**OBJECTIVE**.
Up to and including the line with "SC = bpy.context.scene; COL = SC.collection", reproduce the listing below exactly, beginning at its first line.
-- Begin DATASET SECTION --
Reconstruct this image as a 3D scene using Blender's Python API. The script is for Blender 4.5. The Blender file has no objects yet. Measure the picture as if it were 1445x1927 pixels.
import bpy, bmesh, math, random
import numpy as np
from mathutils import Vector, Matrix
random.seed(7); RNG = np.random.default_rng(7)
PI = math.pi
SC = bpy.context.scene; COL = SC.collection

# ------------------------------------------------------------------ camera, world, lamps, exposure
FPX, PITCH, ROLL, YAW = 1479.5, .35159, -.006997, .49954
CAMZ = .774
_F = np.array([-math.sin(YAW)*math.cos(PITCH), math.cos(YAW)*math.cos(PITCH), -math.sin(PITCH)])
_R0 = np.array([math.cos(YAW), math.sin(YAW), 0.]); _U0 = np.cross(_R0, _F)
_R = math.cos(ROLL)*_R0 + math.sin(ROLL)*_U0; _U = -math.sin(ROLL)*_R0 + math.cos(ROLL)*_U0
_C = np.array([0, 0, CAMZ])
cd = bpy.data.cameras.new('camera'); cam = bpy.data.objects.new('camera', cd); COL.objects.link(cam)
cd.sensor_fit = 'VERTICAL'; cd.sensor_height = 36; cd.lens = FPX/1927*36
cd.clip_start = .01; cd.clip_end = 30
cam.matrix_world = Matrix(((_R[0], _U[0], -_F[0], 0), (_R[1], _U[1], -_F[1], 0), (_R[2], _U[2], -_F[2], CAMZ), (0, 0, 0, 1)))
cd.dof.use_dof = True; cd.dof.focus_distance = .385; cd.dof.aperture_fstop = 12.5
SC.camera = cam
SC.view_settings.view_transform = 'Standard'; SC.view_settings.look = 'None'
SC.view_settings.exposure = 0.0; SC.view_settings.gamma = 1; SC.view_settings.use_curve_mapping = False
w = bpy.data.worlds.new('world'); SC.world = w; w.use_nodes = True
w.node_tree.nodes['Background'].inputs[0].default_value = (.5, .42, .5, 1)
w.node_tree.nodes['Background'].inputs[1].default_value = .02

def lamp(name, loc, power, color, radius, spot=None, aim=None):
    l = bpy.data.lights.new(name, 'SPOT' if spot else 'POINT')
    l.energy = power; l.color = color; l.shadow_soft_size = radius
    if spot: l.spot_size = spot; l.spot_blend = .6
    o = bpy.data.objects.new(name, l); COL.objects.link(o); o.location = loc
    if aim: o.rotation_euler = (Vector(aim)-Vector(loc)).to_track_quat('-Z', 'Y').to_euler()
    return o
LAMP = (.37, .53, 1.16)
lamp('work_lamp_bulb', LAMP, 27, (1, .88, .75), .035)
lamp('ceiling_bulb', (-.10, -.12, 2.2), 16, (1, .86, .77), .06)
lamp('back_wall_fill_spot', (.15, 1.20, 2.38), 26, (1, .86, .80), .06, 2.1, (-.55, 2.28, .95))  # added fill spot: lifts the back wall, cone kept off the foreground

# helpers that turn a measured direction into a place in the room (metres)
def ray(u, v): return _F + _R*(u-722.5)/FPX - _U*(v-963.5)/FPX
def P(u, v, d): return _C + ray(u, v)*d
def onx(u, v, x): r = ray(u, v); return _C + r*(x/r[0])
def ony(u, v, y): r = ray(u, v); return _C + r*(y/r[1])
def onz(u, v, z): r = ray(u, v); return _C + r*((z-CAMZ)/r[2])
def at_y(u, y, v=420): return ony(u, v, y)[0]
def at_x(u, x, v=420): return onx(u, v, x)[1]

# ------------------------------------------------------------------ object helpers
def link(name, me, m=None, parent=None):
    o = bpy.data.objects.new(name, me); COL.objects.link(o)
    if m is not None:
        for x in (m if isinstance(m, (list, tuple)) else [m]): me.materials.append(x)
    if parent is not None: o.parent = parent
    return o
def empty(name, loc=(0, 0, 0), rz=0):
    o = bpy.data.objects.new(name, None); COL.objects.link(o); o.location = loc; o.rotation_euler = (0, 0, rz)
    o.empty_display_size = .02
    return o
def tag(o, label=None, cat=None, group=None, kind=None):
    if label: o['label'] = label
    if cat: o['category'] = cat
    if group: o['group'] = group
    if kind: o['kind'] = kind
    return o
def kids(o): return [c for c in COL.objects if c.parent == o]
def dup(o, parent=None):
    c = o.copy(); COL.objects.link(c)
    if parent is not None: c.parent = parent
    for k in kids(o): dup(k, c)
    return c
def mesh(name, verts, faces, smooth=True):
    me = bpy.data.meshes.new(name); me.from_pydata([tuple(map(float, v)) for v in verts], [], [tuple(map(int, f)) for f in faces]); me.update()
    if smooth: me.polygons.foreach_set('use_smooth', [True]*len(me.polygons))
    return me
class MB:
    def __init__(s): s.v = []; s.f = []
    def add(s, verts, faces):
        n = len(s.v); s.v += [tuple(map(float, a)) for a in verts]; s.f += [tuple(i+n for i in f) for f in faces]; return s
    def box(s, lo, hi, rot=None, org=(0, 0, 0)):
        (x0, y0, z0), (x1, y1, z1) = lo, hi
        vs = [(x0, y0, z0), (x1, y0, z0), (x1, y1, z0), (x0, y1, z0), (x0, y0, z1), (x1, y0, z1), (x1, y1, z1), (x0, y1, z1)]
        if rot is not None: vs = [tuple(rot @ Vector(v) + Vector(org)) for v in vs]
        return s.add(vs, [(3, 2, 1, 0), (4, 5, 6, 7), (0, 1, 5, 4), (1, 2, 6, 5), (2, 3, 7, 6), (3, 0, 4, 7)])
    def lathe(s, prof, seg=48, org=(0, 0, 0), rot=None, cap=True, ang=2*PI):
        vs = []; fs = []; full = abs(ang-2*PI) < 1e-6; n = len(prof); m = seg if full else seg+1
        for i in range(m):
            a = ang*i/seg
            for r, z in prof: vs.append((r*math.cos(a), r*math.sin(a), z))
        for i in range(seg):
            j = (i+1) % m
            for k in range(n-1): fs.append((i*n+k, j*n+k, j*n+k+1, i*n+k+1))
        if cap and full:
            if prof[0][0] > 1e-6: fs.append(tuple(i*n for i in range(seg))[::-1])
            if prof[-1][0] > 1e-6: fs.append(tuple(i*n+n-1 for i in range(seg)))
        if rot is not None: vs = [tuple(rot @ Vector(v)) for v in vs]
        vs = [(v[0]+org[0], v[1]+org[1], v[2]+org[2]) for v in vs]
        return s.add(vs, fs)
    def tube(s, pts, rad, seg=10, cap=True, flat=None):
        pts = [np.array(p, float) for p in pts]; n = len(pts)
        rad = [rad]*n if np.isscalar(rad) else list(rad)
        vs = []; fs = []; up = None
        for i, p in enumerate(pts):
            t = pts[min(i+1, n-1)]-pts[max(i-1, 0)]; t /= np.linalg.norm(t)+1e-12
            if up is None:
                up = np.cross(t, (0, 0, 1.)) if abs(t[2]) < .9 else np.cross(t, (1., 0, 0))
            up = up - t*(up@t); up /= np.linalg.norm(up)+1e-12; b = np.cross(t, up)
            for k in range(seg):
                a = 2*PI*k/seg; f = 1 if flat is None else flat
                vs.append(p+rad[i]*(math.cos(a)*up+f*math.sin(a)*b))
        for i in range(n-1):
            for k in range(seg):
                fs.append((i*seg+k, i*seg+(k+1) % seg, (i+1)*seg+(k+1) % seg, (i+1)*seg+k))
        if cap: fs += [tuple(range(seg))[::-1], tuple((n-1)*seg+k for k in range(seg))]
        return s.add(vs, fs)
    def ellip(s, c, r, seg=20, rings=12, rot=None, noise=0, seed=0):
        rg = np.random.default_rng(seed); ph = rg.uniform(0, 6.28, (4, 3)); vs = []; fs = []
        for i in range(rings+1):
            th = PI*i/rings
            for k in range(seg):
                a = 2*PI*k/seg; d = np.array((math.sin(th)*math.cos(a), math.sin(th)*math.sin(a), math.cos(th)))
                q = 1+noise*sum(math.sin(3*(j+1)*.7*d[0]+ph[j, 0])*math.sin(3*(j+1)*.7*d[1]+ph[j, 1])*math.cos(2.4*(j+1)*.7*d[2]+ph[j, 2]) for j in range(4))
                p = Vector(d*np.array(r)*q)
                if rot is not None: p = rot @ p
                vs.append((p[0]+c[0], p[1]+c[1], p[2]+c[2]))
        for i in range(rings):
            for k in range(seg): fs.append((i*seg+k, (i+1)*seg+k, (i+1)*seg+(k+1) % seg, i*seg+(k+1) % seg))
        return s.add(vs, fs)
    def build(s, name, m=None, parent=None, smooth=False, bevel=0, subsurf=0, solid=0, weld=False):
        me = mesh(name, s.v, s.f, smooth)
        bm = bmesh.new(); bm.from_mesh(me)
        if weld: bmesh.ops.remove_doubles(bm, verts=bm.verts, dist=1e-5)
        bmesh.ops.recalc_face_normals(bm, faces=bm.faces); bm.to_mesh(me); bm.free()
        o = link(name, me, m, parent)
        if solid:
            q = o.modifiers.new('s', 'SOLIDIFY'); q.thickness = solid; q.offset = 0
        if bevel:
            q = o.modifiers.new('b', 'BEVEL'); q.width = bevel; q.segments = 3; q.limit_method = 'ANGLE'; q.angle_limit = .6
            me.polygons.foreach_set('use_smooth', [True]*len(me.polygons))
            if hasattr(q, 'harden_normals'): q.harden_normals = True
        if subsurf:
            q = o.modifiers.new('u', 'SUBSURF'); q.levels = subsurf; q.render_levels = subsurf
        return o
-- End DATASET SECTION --
**OUTPUT OF THE TASK**.
Reconstruct this image as a 3D scene using Blender's Python API. The script is for Blender 4.5. The Blender file has no objects yet. Measure the picture as if it were 1445x1927 pixels.
import bpy, bmesh, math, random
import numpy as np
from mathutils import Vector, Matrix
random.seed(7); RNG = np.random.default_rng(7)
PI = math.pi
SC = bpy.context.scene; COL = SC.collection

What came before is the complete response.